Sauf un ultime rebondissement, le traité sur les forces nucléaires intermédiaires ne sera bientôt plus en vigueur

Parce qu’ils considèrent que la Russie a mis au point et déployé un missile interdit par le Traité sur les Forces nucléaires intermédiaires [FNI], les États-Unis ont fini par annoncer qu’ils se retireraient de cet accord à compter du 2 août prochain. Et cela va ébranler l’architecture européenne de sécurité, qui reposait en partie sur ce texte qui, signé en 1987 par les présidents Reagan et Gorbatchev, mit un terme à la crise des Euromissiles.

Pour rappel, le traité FNI interdit tout missile à capacité nucléaire ayant une portée comprise entre 500 et 5.500 km.

Le missile en question – le Novator « 9M729 » ou SS-C-8 – existe bel et bien. Il a d’ailleurs été officiellement présenté par les autorités russes en janvier dernier. Seulement, elles ont assuré, à cette occasion, que la portée de cet engin n’excédait pas les 480 km… alors que les États-Unis et l’Otan l’estime à 1.500 km.

Quoi qu’il en soit, et faute de pouvoir le vérifier, l’Otan a demandé à la Russie de retirer et de détruire ses missiles dont les performances ne seraient pas conformes au traité FNI. ֤

Évidemment, cette requête n’a pas abouti… Y donner suite aurait été perçu comme un aveu de la part des Russes. Et, le 3 juillet, le président russe, Vladimir Poutine, a ratifié la suspension de la participation de Moscou au traité FNI.

Dans ces conditions, l’issue du Conseil Otan-Russie, qui s’est tenu ce 5 juillet, était prévisible. Une nouvelle fois, il a été demandé à la Russie de détruire ses missiles controversés. Et, une nouvelle fois, elle a répondu « niet ».

« Nous n’avons pas vu une quelconque indication de la volonté de la Russie de se mettre en conformité avec le Traité sur les armes nucléaires de portée intermédiaire en détruisant ces missiles avant le 2 août […] et les conséquences sont gravissimes pour la maîtrise des armements », a en effet commenté Jens Stoltenberg, le secrétaire général de l’Otan.

« S’il se révèle impossible de sauver le traité, alors la réaction de l’Otan sera coordonnée et défensive. Nous serons obligés de réagir », a prévenu l’ex-Premier ministre norvégien, selon qui les « défenses actuelles ne sont pas en mesure d’abattre un missile de croisière tiré depuis la Russie » parce qu’ils seraient « difficiles à déceler ».

Si les performances du missile 9M729 outrepassent ce qui est autorisé par le traité FNI, alors la Russie serait en mesure de frapper des villes européennes « en quelques minutes », selon M. Stoltenberg.

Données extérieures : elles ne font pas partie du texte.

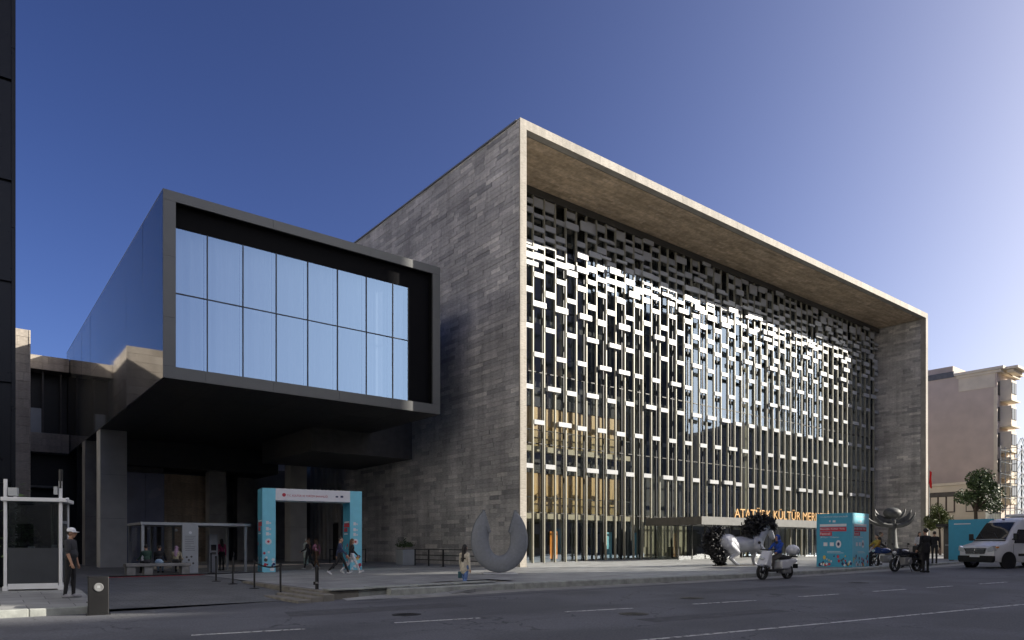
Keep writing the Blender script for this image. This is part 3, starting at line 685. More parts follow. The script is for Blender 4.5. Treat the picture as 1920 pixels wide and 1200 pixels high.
solid('bulkhead', M['boxdark'], box, (-15.4, -4.6, 23.5, 32, 6.62, zb-.03))
# the street plinth with a pale edge under the shelter
solid('plinth', M['concrete'], box, (-14.9, -2.0, 14.5, 31, -.2, .03)); solid('plinth_edge', M['cream'], box, (-14.95, -2.0, 14.35, 14.49, -.2, .06))

# ================================================================ stone block on the left, and the dark tower at the frame's edge
lb = thing('stone_block', 'tall pale stone building with dark open storeys left of the black box', 'building')
solid('block_core', M['darkgrey'], lb, (-40, -19.9, 28.3, 60, -.3, 15.7)); 
lst = clad((-23, -19.82), (-.3, 15.8), .6, (.8, 1.6), lambda u, v, d: (u, 28.24-d, v), rs); tiles(lst, lb, M['stone_left'], 130)
lst = clad((28.2, 34), (-.3, 15.8), .6, (.8, 1.6), lambda u, v, d: (-19.86+d, u, v), rs); tiles(lst, lb, M['stone_left'], 130)
for z0, z1 in ((14.45, 15.5), (8.25, 9.7)):
    bd = solid('stone_band', M['darkgrey'], lb, (-19.8, -16.95, 34.06, 36, z0, z1)); lst = clad((-19.8, -16.95), (z0, z1), .5, (.8, 1.5), lambda u, v, d: (u, 34.03-d, v), rs); tiles(lst, bd, M['stone_left'], 40)
solid('dark_storey', M['boxdark'], lb, (-19.8, -16.95, 35.6, 36, 9.7, 14.45), (-19.8, -16.95, 35.6, 36, -.3, 8.25))
solid('lit_window', M['lightgrey'], lb, (-19.4, -18.7, 34.6, 34.65, 9.72, 11.6)); solid('window_post', M['dark'], lb, (-18.66, -18.55, 34.55, 34.7, 9.72, 14.4), (-17.5, -17.4, 34.55, 34.7, 9.72, 14.4))  # pale grey of the first box stands in for light on the pane
solid('rear_infill', M['boxdark'], lb, (-19.8, -14.5, 36.5, 37, -.3, 15.4), (-16.9, -15.45, 30.2, 30.4, -.3, zb))
solid('low_roof', M['concrete'], lb, (-19.8, -17.5, 34.5, 35.5, 5.6, 5.75))
dt = thing('dark_tower', 'dark glass tower at the extreme edge beyond the guard booth', 'building')
solid('tower_core', M['towerglass'], dt, (-45, -22.5, -2.9, 9, -.2, 44))
for i in range(14):
    for k in range(4): solid('tower_pane', M['towerglass'], dt, (-22.45-1.4*(k+1)+.03, -22.45-1.4*k-.03, -3.0, -2.91, 3.1*i+.05, 3.1*(i+1)-.05))
for i in range(8): solid('corner_cap', M['towerglass'], dt, (-22.5, -22.4, -3.05, -2.9, i*5.5, i*5.5+5.48))

# ================================================================ buildings across the street (some mirrored in the glass, some added or shaped for shade)
def block(name, label, x0, x1, y1, h, mt, nf, bays, dep=14):
    b = thing(name, label, 'building')
    solid('wall', mt, b, (x0, x1, y1-dep, y1, -.6, h)); solid('cornice', M['cream'], b, (x0-.3, x1+.3, y1-dep, y1+.35, h, h+.5))
    wp = MB().box(-.6, .6, -.02, .06, -.9, .9).mesh('window', M['darkglass'])
    for i in range(nf):
        for k in range(bays):
            o = link('window', wp, b); o.location = (lerp(x0, x1, (k+.5)/bays), y1, h*(i+.6)/nf)
    return b
B1 = block('street_house', 'low pale street house added out of view to shade the near road', -10, 17.5, -31, 13.2, M['cream'], 4, 9)  # unseen house put in to keep the near road in shade
B2 = block('apartment_block', 'tall brown apartment tower across the road mirrored in the glass, raised to shade the box', 19.5, 34.6, -31, 44, M['beigewall'], 12, 5, 6)  # height raised so the box front stays in shade
B2b = block('apartment_block', 'brown tower added out of view, its gapped terrace passing sun streaks', 35, 44, -31, 15.6, M['beigewall'], 5, 4, 6)  # unseen tower invented to shade the box yet pass low sun streaks
solid('shade_tower', M['beigewall'], B2b, (35, 45.7, -33.5, -31, 25.0, 44))
rq = random.Random(9); x = 35.9
while x < 43.4: ww = rq.uniform(.6, 1.5); solid('sun_gap_column', M['beigewall'], B2b, (x, x+ww, -31.25, -31.1, 16.1, 25.0)); x += ww+rq.uniform(1.0, 2.0)  # gaps between these columns shape the sun streaks
B3 = block('apartment_block', 'grey office block with added roof stacks slitting the sun, mirrored in the glass front', 44.6, 62, -31, 16.5, M['midgrey'], 5, 6)
x = 45.0
while x < 61: ww = rq.uniform(.8, 1.8); solid('sun_gap_stack', M['beigewall'], B3, (x, x+ww, -31.3, -31.1, 17.0, rq.uniform(19.0, 21.5))); x += ww+rq.uniform(1.0, 2.2)  # added stacks and gaps shaped to lay sun streaks on the plaza
B4 = block('apartment_block', 'cream corner house across the road mirrored in the glass', 62.6, 82, -31, 10.3, M['cream'], 3, 6)
B5 = block('apartment_block', 'wide grey block with plant room mirrored far along the glass', 82.6, 118, -31, 21.4, M['darkgrey'], 6, 12)
B6 = block('apartment_block', 'beige end house mirrored at the far end of the glass', 118.6, 150, -31, 19.0, M['beigewall'], 6, 9)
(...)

« Notre est de sauver le traité. Il reste 4 semaines avant le 2 août. En 1987, la Russie a détruit des missiles de croisière en quelques semaines. Il suffit d’en avoir la volonté politique », veut encore croire le secrétaire général de l’Otan.

Cela étant, la fin du Traité FNI arrange autant les Russes et les Américains. Les premiers pourront déployer des missiles susceptibles de menacer les capitales européennes tandis que le seconds auront les mains libres face à la Chine, qui, non signataire de ce texte, dispose d’un arsenal conséquent de missiles à portée intermédiaire.

Cependant, Moscou réfute toute responsabilité dans la fin annoncée du traité FNI.

« Les tentatives de rejeter la faute sur la Russie pour la disparition du traité INF sont injustifiées », a fait valoir la la représentation de la Russie auprès de l’Otan via un communiqué. « Nous avons attiré l’attention sur les risques réels d’aggravation de la situation militaire et politique en Europe », a-t-elle ajouté.

Et d’assurer que les États-Unis se retirent du traité, la Russie a « confirmé ne pas avoir l’intention de déployer des systèmes de missiles correspondants en Europe et dans d’autres régions, à moins que des missiles américains à portée intermédiaire et à courte portée ne soient déployés. » Et « nous demandé aux pays de l’Otan de faire la même déclaration », a précisé la représentation russe.

Parmi les options envisagées par l’Otan pour s’accommoder de la situation post-FNI qui s’annonce, il est question de renforcer la défense antimissile ainsi que la posture de dissuasion. En outre, outre-Atlantique, des programmes ont été lancés afin d’accroître la portée des systèmes d’artillerie conventionels, comme le PRSM [Precision Strike Missile], qui vise à développer un missile d’une portée de 500 km pouvant être tiré par des M142 HIMARS [High Mobility Artillery Rocket System].